Sanger Farms & Bakery, owned by Mike and Sandy Tuck, is located at 852 Youngstown-Lockport Road, just outside the Village of Youngstown. Sandy’s parents, the Sangers, originally purchased the farm in 1974 from Howard Tower, with Mike and Sandy purchased it from her parents in 2013.

Sandy has been a fixture, baking pies and baked goods for over 40 years, alongside her mother and daughters. When Mike and Sandy took over the operations, it was a natural transition involving Mike, Sandy and the five kids: Lisa, Carly, Shari, Rogan and Claitan.

As a family-owned and -operated business, Sanger Farms is known for homemade baked goods, locally grown produce and U-Pick, sweet ciders and jams, and now the Back Barn Café, which is serving breakfast and lunch.

The farm is one of the few in Western New York that is open year-round.

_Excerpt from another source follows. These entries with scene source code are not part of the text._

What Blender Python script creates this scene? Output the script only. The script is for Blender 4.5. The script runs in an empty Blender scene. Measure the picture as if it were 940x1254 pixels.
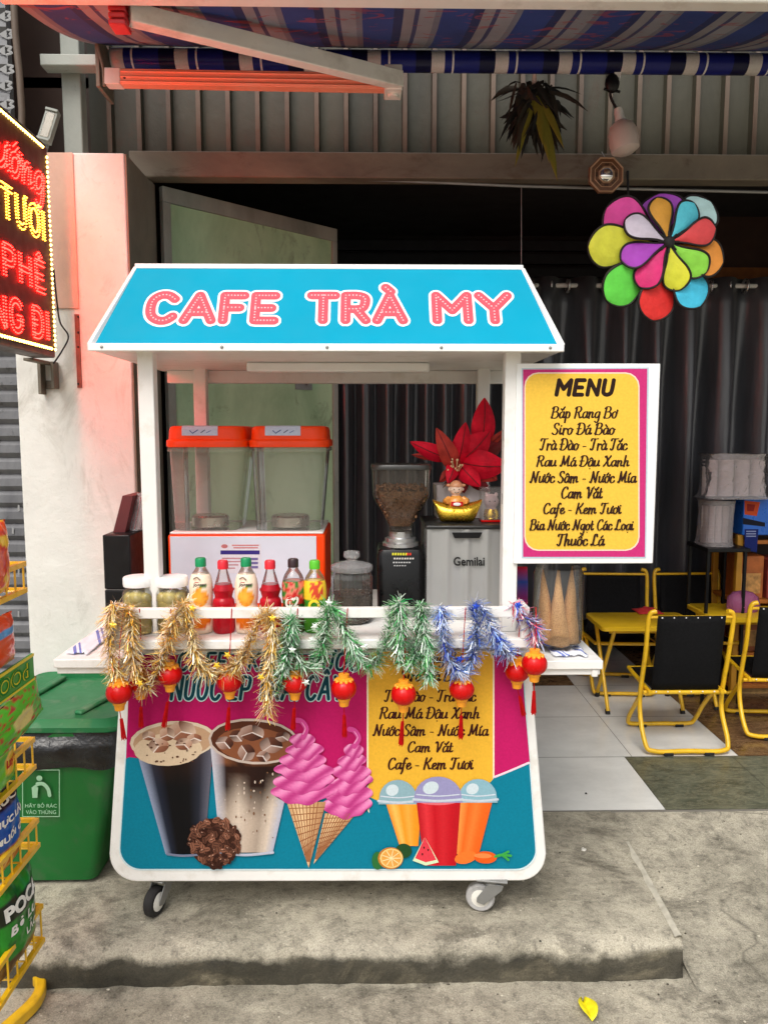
import bpy, bmesh, math, random, unicodedata
from mathutils import Vector, Matrix, Euler, noise
R = math.radians
SC = bpy.context.scene
COL = SC.collection
rnd = random.Random(7)

# ---------------------------------------------------------------- camera, sky, sun, exposure
F, CAMZ, W0, H0 = 930.0, 1.42, 940, 1254
cd = bpy.data.cameras.new('camera')
cam = bpy.data.objects.new('camera', cd); COL.objects.link(cam)
cam.location = (0, 0, CAMZ); cam.rotation_euler = (R(84), 0, R(-1))
cd.sensor_fit = 'VERTICAL'; cd.sensor_height = 36; cd.lens = 36 * F / H0
cd.clip_start = .02; cd.clip_end = 400
SC.camera = cam
world = bpy.data.worlds.new('World'); SC.world = world; world.use_nodes = True
wn = world.node_tree.nodes; wl = world.node_tree.links
bg = wn['Background']
sky = wn.new('ShaderNodeTexSky'); sky.sky_type = 'NISHITA'; sky.sun_disc = False
sky.sun_elevation = R(54); sky.sun_rotation = R(200); sky.air_density = 1.0; sky.dust_density = 4.0
hs = wn.new('ShaderNodeHueSaturation'); hs.inputs['Saturation'].default_value = .22
wl.new(sky.outputs[0], hs.inputs['Color']); wl.new(hs.outputs[0], bg.inputs[0])
bg.inputs[1].default_value = .15
sd = bpy.data.lights.new('sun', 'SUN'); sun = bpy.data.objects.new('sun', sd); COL.objects.link(sun)
sd.energy = 1.5; sd.angle = R(35); sd.color = (1, .95, .87)
sun.rotation_euler = (R(36), 0, R(-20))
vs = SC.view_settings
vs.view_transform = 'Standard'; vs.look = 'None'; vs.gamma = 1; vs.use_curve_mapping = False
vs.exposure = .3
SC.cycles.max_bounces = 8; SC.cycles.transparent_max_bounces = 24
SC.cycles.caustics_reflective = False; SC.cycles.caustics_refractive = False
SC.cycles.sample_clamp_indirect = 4
SC.cycles.use_denoising = True

# ---------------------------------------------------------------- from the picture to the place
CM = Euler(cam.rotation_euler).to_matrix()
def ray(px, py): return CM @ Vector((px - W0 / 2, H0 / 2 - py, -F))
def at(px, py, Y):
    d = ray(px, py); k = Y / d.y
    return Vector((d.x * k, Y, CAMZ + d.z * k))
def atz(px, py, z=0):
    d = ray(px, py); k = (z - CAMZ) / d.z
    return Vector((d.x * k, d.y * k, z))
def atx(px, py, X):
    d = ray(px, py); k = X / d.x
    return Vector((X, d.y * k, CAMZ + d.z * k))

def lin(c): return c / 12.92 if c <= .04045 else ((c + .055) / 1.055) ** 2.4
def s(r, g, b): return (lin(r / 255), lin(g / 255), lin(b / 255))
def lerp(a, b, t): return tuple(x + (y - x) * t for x, y in zip(a, b))

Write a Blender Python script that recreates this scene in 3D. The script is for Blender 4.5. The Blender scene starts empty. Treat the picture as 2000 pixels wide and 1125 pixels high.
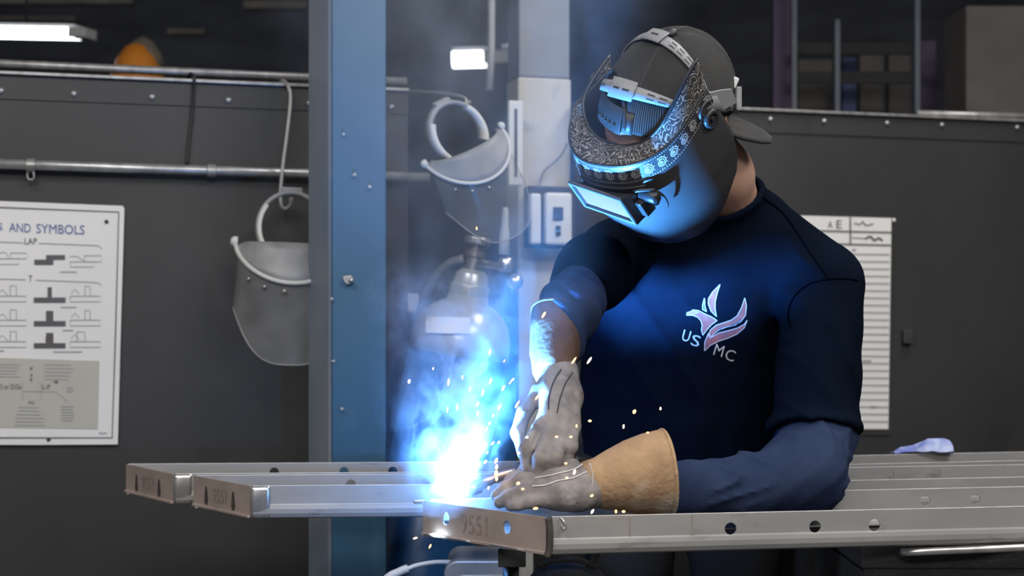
import bpy, bmesh, math, random
import numpy as np
from mathutils import Vector, Matrix
from mathutils.bvhtree import BVHTree
from mathutils.geometry import delaunay_2d_cdt

random.seed(7)
SC = bpy.context.scene
COL = SC.collection
F = 2800.0          # focal length in pixels of the 2000 px wide frame
CZ = 1.257          # eye height of the camera
HOR = 600.0         # pixel row of the horizon

# ------------------------------------------------------------------ camera
cam_d = bpy.data.cameras.new('camera'); cam = bpy.data.objects.new('camera', cam_d); COL.objects.link(cam)
cam.location = (0, 0, CZ); cam.rotation_euler = (math.pi/2, 0, 0)
cam_d.sensor_width = 36.0; cam_d.lens = 36.0*F/2000.0
cam_d.shift_y = (HOR-562.5)/2000.0
cam_d.clip_start = 0.05; cam_d.clip_end = 60
cam_d.dof.use_dof = True; cam_d.dof.focus_distance = 2.46; cam_d.dof.aperture_fstop = 4.0
SC.camera = cam
# ------------------------------------------------------------------ world, lamps, exposure
SC.view_settings.view_transform = 'Standard'; SC.view_settings.look = 'None'
SC.view_settings.gamma = 1.0; SC.view_settings.use_curve_mapping = False
SC.view_settings.exposure = 0.0
SC.cycles.volume_bounces = 1; SC.cycles.max_bounces = 6; SC.cycles.transparent_max_bounces = 16
SC.cycles.sample_clamp_indirect = 4.0; SC.cycles.blur_glossy = 0.5
W = bpy.data.worlds.new('world'); SC.world = W; W.use_nodes = True
W.node_tree.nodes['Background'].inputs[0].default_value = (0.72, 0.74, 0.80, 1)
W.node_tree.nodes['Background'].inputs[1].default_value = 0.13

def area(name, loc, size, power, color, aim):
    l = bpy.data.lights.new(name, 'AREA'); l.shape = 'RECTANGLE'; l.size, l.size_y = size
    l.energy = power; l.color = color
    o = bpy.data.objects.new(name, l); COL.objects.link(o); o.location = loc
    o.rotation_euler = (Vector(aim)-Vector(loc)).to_track_quat('-Z', 'Y').to_euler()
    return o
WHITE = (1.0, 0.985, 0.965)
area('ceiling_lamp_light_bay_left', (-1.3, 0.9, 3.3), (1.5, 0.5), 44, WHITE, (-1.1, 2.2, 0))
area('ceiling_lamp_light_bay_right', (1.6, 0.8, 3.3), (1.5, 0.5), 52, WHITE, (1.2, 2.2, 0))
area('ceiling_lamp_light_front', (0.2, -1.6, 3.2), (2.4, 0.6), 66, WHITE, (0.0, 2.4, 0.9))
area('ceiling_lamp_light_rear', (1.5, 3.1, 3.4), (1.3, 0.4), 30, WHITE, (1.0, 2.9, 0))

def P(x, y, d):                      # a point of the place from image bearing and depth
    return Vector(((x-1000)/F*d, d, CZ-(y-HOR)/F*d))
def Q(x, y, d): return P(x, y, d*KF)
KF = 0.97            # the frames and the hands on them, against the first depth estimate
ARC = Vector(((888-1000)/F*2.49*KF, 2.49*KF, CZ-(948-HOR)/F*2.49*KF))
def arc_lights():
    l = bpy.data.lights.new('arc_light', 'POINT'); l.energy = 5.0; l.color = (0.10, 0.36, 1.0); l.shadow_soft_size = 0.015
    o = bpy.data.objects.new('arc_light', l); COL.objects.link(o); o.location = ARC
    u = bpy.data.lights.new('arc_upward_light', 'SPOT'); u.energy = 48.0; u.color = (0.10, 0.36, 1.0); u.shadow_soft_size = 0.015
    u.spot_size = math.radians(138); u.spot_blend = 0.5       # open upwards, screened by the frame around the weld
    o = bpy.data.objects.new('arc_upward_light', u); COL.objects.link(o); o.location = ARC-Vector((0, 0, 0.02)); o.rotation_euler = (math.pi, 0, 0)
    s = bpy.data.lights.new('arc_spot_light', 'SPOT'); s.energy = 640; s.color = (0.08, 0.38, 1.0); s.shadow_soft_size = 0.02
    s.spot_size = math.radians(62); s.spot_blend = 1.0
    o = bpy.data.objects.new('arc_spot_light', s); COL.objects.link(o); o.location = ARC
    tgt = P(1222, 445, 2.60)
    o.rotation_euler = (tgt-ARC).to_track_quat('-Z', 'Y').to_euler()
arc_lights()

# ------------------------------------------------------------------ helpers: coordinates
KW = 0.287                           # the partition wall recedes to the right
def WP(x, y, off=0.0):               # a point on the partition wall (off = metres in front of it)
    d = (3.859-off*1.0404)/(1-KW*(x-1000)/F)
    return P(x, y, d)
WT = Vector((1, KW, 0)).normalized(); WN = Vector((KW, -1, 0)).normalized(); UP = Vector((0, 0, 1))

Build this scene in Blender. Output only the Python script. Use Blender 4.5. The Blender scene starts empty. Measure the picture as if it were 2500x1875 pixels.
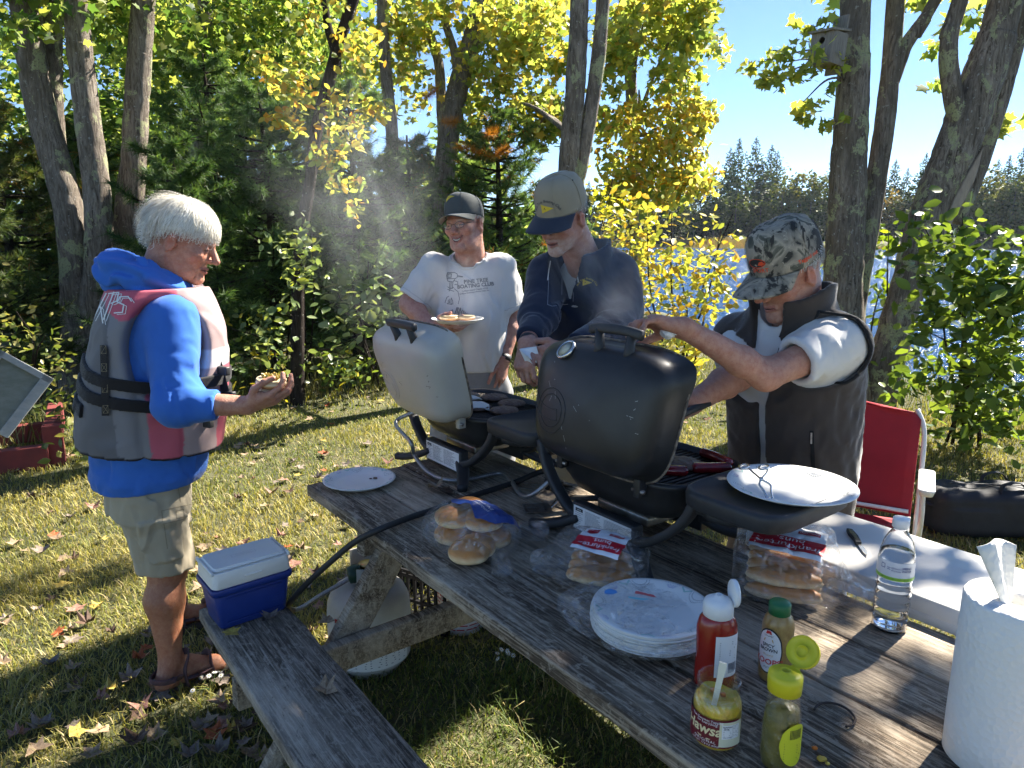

Mother Nature is one of the biggest factors in running a farm. Nestled in the fertile land a couple miles from the Niagara River and a mile and a half from Lake Ontario proves to be a benefit to many crops enduring frost and drought. The 2016 summer drought affected many of the peach crops in the region; however Sanger Farms was able to produce one of its sweetest and biggest crops.